On the Road (2012)
Certified: 18
Duration: 124 minutes
Directed by: Walter Salles
Starring: Garrett Hedlund, Sam Riley, Kristen Stewart, Amy Adams, Tom Sturridge, Danny Morgan, Alice Braga, Elisabeth Moss, Kirsten Dunst, Viggo Mortensen, Steve Buscemi, Terrence Howard
KRS release

American novelist and poet Jack Kerouac was the voice of the 1950s and of the Beat Generation.

Walter Salles’s adaptation of Kerouac’s masterpiece, On the Road, is reverent without being over-baked and raw without being bare. Most of all, it is packed with a sense of youthfulness and thirst for the meaning of life that transcends the time period in which the events are set.

The Brazilian director has defied the odds because this book was widely seen as un-filmable.

In a way, he has mined well the experience he garnered with his on-the-road movie The Motorcycle Diaries (2004).

The direction style Salles adopts fits well with the spontaneous prose and semi-autobiographical style of the novel. He imbues the film with a sense of spriteliness and liveliness.

The America portrayed is a country going through changes.

Sam Riley is Sal Paradise, who is yearning to be a writer. His father has just died and it is after this event that he meets up with Dean Moriarty (Garrett Hedlund). Kerouac had modelled Moriarty on the Beat Generation hero Neal Cassady.

Dean is a rambler, woman chaser, marijuana smoker and all-round bad boy. He enters the story with his wife Mary Lou (Kristen Stewart).

Tom Sturridge plays Carlo Marx, a poet who is attracted to Dean. This character is based on Allen Ginsberg, one of the most influential poets of the Beat Generation.

Sal ends up being seduced by Dean and accompanies him on his journeys.

The film chronicles Dean’s journey but also his various relationships that include Camille (Kirsten Dunst). At one point, both Sal and Dean get involved with Mary Lou.

The director brings forth moments, titbits and pieces from Kerouac’s novel in an excellent manner without letting the film become a humdrum travelogue. Thus we follow Sal as he travels through San Francisco, New York and even Mexico, showing a very different side to America than what is usually depicted on the TV screens.

One of the film’s strengths lies in its versatile cast. Mortensen and Sturridge are simply excellent: they are the cinematic visualisation of William S. Burroughs and Allen Ginsberg on whom their characters are based.

However, the winner has to be Hedlund, whose performance is not based on his handsome looks and sees him graduating with top marks from the likes of Tron: Legacy (2010).

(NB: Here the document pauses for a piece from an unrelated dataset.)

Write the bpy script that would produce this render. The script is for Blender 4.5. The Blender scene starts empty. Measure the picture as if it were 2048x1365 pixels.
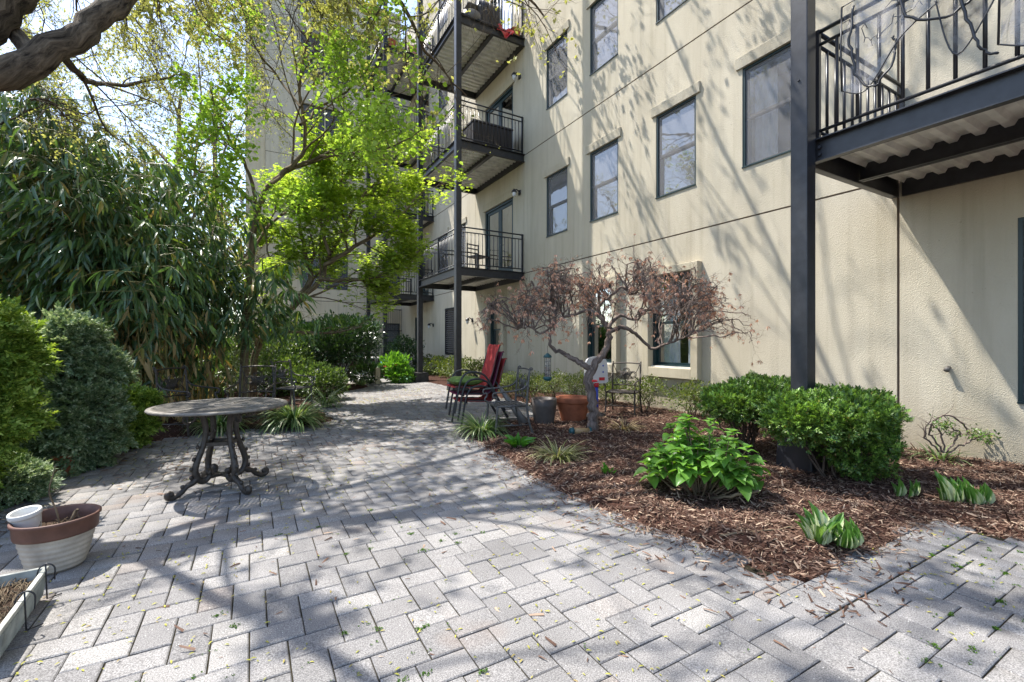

Meanwhile, the female protagonists, Dunst and Stewart, bring to the film an emotional core.

As the storyteller, Riley fills Kerouac’s shoes well as Sal Paradise, even though I got the feeling he was overshadowed by the more energetic character of Dean.

On the Road is a perfect film in the way it dissects conformity and pretentiousness. It is a depiction of the counter-culture movement as it rallied against the restrictions in place in post-World War II society. It is also about the birth of a new literary movement that was based on raw energy.

On the Road is a strong and courageous film that is as restless in its attitude as the characters that trod this path in real life.